▸ Data for this task
..........

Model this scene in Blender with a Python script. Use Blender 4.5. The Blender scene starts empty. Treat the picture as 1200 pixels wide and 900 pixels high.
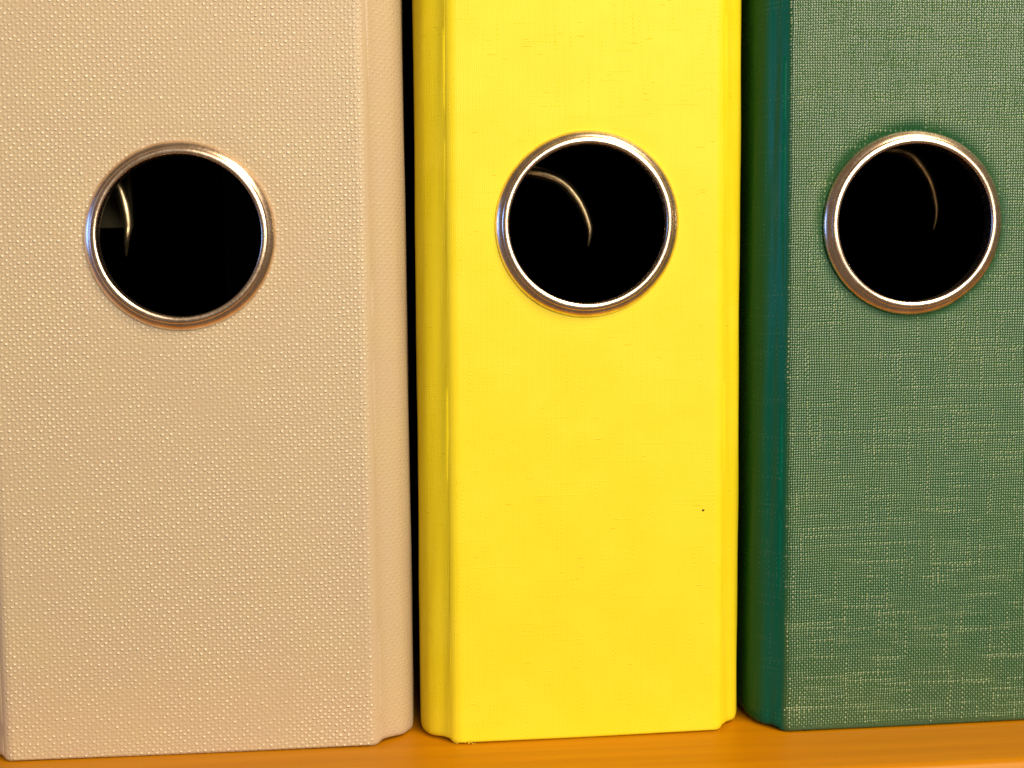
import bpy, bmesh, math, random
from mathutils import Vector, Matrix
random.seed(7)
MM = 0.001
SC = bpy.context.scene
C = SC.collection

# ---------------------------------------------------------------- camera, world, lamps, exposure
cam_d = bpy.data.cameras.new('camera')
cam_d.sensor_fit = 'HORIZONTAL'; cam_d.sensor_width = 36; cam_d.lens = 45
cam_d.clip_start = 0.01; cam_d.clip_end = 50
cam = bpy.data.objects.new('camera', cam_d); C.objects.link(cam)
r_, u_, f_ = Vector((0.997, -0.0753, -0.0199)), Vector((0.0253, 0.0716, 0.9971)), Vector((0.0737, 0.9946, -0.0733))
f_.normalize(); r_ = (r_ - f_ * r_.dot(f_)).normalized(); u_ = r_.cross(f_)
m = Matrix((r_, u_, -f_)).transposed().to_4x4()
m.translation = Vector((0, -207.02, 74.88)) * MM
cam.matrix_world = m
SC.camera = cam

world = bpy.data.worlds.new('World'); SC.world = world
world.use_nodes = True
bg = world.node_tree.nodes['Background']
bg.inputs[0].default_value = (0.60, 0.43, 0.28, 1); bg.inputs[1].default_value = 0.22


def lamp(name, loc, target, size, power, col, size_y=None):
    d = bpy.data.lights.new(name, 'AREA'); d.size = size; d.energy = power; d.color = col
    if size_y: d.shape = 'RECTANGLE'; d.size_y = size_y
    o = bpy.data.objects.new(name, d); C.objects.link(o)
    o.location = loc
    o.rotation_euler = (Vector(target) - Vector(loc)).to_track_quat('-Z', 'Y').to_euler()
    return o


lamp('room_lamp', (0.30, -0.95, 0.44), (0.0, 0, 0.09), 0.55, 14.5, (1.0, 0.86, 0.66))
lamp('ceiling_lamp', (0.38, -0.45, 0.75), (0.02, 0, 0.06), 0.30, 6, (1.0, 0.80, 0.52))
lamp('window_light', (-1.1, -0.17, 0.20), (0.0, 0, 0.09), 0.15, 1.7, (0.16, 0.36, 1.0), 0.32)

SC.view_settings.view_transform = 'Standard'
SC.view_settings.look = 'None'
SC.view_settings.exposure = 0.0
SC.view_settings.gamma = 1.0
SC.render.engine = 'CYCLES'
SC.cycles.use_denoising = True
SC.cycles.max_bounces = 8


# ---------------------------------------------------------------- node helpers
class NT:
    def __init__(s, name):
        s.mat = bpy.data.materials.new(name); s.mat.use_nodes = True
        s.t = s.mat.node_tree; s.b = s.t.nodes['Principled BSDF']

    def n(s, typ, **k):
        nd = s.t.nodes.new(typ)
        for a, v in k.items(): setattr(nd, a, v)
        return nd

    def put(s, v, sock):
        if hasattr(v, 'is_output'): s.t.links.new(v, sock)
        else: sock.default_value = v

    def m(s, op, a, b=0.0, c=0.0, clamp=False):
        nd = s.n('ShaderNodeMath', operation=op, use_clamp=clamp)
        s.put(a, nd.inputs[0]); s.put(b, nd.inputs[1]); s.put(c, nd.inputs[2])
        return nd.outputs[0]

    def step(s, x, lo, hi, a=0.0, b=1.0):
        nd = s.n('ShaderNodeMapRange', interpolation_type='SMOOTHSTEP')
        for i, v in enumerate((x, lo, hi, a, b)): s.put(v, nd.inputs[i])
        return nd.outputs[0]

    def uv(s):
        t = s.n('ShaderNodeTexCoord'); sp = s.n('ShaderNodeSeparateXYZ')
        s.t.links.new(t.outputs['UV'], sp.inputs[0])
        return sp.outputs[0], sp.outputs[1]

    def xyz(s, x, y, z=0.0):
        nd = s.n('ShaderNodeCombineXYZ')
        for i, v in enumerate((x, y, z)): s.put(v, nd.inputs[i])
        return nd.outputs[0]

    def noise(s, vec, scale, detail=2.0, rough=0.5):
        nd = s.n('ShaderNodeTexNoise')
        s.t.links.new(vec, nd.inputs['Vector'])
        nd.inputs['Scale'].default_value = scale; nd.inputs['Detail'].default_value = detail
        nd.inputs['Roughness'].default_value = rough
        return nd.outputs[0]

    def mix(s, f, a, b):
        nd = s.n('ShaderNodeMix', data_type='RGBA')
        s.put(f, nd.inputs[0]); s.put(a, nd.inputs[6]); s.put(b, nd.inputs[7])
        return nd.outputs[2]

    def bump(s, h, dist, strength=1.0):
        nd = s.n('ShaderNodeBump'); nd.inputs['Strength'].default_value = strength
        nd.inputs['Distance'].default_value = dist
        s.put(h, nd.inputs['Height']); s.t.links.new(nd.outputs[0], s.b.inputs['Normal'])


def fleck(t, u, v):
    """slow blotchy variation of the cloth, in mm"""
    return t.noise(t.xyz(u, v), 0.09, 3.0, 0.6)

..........

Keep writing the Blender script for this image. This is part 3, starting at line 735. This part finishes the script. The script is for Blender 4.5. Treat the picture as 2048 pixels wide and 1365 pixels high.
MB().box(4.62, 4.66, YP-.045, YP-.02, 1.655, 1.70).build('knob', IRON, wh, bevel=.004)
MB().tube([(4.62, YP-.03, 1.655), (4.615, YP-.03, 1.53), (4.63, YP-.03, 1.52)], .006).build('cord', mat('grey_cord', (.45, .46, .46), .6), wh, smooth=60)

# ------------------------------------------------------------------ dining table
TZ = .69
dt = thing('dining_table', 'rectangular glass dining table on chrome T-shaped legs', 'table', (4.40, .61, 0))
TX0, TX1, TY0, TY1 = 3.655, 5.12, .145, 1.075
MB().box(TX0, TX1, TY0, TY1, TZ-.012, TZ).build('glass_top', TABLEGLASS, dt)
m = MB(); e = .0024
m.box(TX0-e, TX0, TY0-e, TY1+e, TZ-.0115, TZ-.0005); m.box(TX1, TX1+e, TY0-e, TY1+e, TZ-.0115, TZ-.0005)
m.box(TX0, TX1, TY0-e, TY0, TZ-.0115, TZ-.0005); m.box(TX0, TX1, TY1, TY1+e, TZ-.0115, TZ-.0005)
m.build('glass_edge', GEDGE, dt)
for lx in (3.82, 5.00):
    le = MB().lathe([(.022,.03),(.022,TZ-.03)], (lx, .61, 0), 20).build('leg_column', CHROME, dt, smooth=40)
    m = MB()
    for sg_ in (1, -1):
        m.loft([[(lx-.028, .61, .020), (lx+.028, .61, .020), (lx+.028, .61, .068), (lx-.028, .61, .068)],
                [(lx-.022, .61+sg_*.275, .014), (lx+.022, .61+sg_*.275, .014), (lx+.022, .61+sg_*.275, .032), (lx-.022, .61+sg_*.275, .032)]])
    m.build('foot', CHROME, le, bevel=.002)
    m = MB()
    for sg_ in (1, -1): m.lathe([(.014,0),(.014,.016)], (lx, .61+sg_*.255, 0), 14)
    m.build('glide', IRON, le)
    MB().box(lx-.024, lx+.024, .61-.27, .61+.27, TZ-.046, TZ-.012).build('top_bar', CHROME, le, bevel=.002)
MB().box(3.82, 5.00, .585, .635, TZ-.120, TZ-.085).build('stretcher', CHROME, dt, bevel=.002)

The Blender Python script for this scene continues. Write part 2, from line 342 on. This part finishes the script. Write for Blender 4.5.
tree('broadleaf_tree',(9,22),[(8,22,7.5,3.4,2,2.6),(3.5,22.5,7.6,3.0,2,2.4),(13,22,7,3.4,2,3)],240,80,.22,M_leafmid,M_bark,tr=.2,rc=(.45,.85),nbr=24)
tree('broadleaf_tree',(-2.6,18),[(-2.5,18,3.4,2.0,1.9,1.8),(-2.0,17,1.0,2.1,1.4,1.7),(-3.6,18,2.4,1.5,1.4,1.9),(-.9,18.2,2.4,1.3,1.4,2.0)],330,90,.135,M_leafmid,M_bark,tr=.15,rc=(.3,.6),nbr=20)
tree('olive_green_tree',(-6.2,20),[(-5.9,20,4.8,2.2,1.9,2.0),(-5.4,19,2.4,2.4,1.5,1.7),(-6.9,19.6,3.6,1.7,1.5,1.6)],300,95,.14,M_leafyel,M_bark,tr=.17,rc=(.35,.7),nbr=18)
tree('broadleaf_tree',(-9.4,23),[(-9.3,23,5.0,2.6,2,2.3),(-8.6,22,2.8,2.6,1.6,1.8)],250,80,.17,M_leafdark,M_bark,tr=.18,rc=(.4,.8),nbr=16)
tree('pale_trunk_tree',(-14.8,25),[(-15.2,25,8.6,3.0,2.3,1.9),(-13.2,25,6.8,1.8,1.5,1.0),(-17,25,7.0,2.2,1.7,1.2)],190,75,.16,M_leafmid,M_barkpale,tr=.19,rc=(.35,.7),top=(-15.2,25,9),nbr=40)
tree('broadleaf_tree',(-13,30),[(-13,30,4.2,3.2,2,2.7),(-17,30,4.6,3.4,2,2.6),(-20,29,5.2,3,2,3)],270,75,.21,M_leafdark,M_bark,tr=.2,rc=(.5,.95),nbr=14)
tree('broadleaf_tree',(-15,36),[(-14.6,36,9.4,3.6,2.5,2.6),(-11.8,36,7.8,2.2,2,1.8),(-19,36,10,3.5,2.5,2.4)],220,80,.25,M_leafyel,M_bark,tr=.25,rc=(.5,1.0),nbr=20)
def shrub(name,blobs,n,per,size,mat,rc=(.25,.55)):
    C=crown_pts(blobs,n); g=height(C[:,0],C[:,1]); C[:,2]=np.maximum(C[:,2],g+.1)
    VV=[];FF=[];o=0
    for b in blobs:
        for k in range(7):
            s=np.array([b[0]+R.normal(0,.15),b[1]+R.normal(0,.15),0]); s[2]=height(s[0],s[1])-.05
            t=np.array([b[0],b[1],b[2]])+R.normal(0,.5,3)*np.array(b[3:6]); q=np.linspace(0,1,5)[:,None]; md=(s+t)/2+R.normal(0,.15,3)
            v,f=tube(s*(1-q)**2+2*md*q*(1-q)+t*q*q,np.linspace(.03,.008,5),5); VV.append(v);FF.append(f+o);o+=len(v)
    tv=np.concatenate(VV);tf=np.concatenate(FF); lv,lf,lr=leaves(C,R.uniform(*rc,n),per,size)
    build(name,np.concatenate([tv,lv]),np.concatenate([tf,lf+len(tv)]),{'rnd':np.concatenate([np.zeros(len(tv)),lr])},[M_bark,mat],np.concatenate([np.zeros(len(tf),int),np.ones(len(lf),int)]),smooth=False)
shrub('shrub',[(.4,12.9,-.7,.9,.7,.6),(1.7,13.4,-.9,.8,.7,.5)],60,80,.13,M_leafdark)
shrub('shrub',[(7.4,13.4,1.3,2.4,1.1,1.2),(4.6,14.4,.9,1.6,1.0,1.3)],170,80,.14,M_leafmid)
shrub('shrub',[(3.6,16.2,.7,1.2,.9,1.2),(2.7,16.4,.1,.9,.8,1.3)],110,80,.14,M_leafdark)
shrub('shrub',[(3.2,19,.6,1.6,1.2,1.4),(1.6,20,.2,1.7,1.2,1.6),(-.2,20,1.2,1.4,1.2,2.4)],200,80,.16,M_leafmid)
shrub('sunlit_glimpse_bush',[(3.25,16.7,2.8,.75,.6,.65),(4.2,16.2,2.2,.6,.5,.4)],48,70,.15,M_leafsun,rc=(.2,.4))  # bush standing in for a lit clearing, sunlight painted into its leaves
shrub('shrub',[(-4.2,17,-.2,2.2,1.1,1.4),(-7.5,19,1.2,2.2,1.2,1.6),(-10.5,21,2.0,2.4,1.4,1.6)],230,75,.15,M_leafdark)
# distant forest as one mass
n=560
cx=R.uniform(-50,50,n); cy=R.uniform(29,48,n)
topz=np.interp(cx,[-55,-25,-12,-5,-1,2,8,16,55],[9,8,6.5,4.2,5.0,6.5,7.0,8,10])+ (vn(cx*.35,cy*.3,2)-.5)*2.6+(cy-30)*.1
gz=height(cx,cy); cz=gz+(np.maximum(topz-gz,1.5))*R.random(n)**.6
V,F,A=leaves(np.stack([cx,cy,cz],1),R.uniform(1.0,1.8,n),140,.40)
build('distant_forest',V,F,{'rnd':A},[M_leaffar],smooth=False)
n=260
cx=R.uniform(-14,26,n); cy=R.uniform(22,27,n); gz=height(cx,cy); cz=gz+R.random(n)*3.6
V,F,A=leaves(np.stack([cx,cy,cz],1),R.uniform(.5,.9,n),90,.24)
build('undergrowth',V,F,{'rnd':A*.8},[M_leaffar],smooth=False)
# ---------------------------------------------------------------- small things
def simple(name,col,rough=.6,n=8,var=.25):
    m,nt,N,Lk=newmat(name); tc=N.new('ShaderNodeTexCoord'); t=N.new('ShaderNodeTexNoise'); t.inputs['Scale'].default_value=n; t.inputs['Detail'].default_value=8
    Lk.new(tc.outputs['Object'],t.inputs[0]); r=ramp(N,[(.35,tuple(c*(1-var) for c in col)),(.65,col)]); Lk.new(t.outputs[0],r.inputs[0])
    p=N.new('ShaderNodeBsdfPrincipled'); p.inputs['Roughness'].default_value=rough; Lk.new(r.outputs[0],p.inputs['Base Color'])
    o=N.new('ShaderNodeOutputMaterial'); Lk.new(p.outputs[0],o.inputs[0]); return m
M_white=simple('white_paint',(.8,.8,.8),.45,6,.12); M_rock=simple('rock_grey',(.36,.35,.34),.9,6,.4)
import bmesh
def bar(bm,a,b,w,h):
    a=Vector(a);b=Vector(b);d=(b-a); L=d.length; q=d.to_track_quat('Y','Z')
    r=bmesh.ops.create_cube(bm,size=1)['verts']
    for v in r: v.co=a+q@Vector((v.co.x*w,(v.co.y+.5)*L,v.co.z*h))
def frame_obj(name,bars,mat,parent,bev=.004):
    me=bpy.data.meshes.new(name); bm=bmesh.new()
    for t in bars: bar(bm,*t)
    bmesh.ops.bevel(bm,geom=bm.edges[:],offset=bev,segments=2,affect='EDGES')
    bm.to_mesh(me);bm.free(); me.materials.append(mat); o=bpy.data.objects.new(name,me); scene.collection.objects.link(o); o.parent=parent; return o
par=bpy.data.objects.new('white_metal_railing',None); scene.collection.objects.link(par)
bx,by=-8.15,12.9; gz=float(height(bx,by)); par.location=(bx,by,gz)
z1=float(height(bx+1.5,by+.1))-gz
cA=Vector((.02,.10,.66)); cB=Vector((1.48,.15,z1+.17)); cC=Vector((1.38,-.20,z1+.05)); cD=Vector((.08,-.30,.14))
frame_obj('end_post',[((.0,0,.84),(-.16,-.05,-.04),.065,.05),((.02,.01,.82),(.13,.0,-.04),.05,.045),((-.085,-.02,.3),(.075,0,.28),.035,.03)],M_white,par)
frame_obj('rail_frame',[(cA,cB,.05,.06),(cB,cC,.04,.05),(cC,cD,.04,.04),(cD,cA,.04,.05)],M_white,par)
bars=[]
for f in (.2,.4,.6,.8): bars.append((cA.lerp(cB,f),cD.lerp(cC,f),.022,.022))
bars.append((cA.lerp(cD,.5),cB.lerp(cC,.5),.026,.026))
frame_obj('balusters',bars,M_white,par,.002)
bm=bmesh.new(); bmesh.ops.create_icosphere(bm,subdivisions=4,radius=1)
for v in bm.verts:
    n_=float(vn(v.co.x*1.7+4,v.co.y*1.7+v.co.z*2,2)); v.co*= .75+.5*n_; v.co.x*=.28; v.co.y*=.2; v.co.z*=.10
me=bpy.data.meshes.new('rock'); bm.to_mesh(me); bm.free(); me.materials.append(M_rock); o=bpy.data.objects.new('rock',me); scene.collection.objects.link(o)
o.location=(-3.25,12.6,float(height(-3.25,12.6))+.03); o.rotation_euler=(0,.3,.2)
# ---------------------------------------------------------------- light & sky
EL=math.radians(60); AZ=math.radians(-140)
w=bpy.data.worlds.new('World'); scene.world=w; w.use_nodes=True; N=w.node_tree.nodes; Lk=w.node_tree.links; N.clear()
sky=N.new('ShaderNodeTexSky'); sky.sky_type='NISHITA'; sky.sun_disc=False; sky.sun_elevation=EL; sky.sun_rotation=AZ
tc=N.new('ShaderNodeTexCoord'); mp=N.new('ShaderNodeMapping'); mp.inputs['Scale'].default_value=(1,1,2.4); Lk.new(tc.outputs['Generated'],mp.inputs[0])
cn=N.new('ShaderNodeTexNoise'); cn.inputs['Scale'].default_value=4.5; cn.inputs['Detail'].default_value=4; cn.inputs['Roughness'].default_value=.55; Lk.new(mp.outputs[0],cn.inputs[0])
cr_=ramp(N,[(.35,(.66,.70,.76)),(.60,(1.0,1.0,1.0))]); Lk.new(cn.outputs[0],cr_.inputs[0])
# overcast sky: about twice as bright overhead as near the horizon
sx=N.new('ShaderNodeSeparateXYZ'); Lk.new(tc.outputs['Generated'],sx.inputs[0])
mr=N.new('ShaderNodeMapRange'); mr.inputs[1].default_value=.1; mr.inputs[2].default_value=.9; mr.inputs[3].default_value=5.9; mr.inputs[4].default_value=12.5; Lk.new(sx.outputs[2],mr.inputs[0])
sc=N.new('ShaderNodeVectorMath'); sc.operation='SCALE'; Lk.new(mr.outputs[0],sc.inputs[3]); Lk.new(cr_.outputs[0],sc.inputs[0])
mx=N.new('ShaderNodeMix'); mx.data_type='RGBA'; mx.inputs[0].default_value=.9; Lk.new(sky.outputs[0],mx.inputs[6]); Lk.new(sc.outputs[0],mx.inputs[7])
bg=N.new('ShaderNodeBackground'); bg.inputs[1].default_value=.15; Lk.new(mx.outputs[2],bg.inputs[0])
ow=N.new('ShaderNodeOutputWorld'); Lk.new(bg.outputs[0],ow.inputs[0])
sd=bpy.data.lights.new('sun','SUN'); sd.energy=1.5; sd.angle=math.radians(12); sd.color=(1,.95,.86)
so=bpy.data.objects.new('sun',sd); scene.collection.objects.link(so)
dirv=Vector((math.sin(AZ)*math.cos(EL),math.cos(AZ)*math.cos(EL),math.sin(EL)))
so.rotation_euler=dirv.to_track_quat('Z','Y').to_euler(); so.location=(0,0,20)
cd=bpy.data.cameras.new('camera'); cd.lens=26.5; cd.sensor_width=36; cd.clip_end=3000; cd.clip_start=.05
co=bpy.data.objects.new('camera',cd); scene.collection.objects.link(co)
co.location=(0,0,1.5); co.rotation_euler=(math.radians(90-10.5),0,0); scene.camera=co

..........

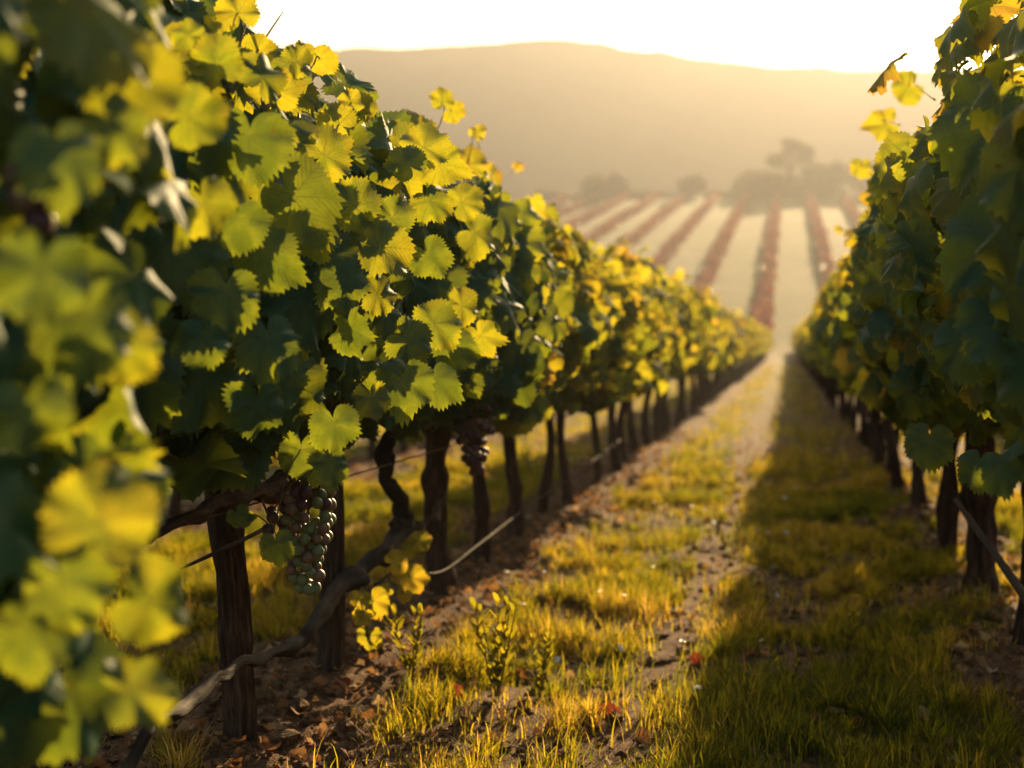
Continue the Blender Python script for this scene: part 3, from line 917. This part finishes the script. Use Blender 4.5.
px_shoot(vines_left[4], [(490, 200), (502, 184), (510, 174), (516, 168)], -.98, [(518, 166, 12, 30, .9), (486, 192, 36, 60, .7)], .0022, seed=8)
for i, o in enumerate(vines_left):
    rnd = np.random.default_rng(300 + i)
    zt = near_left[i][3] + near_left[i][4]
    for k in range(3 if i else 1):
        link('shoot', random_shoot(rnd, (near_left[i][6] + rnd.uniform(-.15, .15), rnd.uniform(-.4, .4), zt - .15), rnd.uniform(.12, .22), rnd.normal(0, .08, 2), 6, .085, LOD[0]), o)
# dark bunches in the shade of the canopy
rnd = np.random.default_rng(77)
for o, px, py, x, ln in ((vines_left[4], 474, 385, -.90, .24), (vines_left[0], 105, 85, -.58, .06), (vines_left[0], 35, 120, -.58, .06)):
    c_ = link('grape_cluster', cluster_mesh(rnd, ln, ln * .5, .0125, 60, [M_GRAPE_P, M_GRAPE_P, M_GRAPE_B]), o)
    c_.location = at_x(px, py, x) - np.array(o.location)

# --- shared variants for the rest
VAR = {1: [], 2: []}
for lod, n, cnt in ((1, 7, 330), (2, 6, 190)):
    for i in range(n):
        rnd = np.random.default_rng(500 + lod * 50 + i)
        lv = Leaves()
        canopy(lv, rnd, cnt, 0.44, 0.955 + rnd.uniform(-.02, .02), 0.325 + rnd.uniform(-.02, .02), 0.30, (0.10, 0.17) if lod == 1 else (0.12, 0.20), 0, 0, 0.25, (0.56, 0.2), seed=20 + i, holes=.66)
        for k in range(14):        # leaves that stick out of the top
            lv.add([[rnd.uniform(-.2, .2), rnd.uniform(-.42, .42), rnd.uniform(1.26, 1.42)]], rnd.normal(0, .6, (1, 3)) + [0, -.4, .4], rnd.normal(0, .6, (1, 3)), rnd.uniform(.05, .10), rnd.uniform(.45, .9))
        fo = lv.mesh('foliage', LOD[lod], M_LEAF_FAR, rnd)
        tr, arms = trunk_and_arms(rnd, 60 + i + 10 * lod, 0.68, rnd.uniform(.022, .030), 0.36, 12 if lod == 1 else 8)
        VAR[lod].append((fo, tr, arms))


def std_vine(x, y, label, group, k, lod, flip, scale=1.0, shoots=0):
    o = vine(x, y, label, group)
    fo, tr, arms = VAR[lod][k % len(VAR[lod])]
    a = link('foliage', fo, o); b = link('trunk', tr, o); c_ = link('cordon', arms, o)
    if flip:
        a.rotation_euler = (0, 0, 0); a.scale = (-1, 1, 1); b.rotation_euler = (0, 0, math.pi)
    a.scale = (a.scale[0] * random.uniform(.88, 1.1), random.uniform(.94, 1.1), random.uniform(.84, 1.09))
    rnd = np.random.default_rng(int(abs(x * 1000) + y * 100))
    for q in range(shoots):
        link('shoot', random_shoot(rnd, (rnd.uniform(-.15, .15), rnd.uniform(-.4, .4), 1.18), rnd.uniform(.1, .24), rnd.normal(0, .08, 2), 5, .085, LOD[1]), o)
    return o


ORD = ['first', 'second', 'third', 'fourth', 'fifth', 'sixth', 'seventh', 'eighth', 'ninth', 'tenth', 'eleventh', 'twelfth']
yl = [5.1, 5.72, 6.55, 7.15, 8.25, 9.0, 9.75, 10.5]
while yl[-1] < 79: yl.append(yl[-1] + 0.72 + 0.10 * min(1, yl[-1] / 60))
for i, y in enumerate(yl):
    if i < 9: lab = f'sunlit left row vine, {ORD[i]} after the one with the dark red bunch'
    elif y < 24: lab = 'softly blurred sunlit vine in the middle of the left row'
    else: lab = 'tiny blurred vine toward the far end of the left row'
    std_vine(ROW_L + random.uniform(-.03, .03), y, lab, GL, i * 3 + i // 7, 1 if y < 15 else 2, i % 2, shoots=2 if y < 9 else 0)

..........

▸ Work to do
Using the data above, extract exactly the lines from the one containing "Model this scene" through the one containing "C = SC.collection". Pictures are left out.

▸ Solution to this problem
Model this scene in Blender with a Python script. Use Blender 4.5. The Blender scene starts empty. Treat the picture as 1200 pixels wide and 900 pixels high.
import bpy, bmesh, math, random
from mathutils import Vector, Matrix
random.seed(7)
MM = 0.001
SC = bpy.context.scene
C = SC.collection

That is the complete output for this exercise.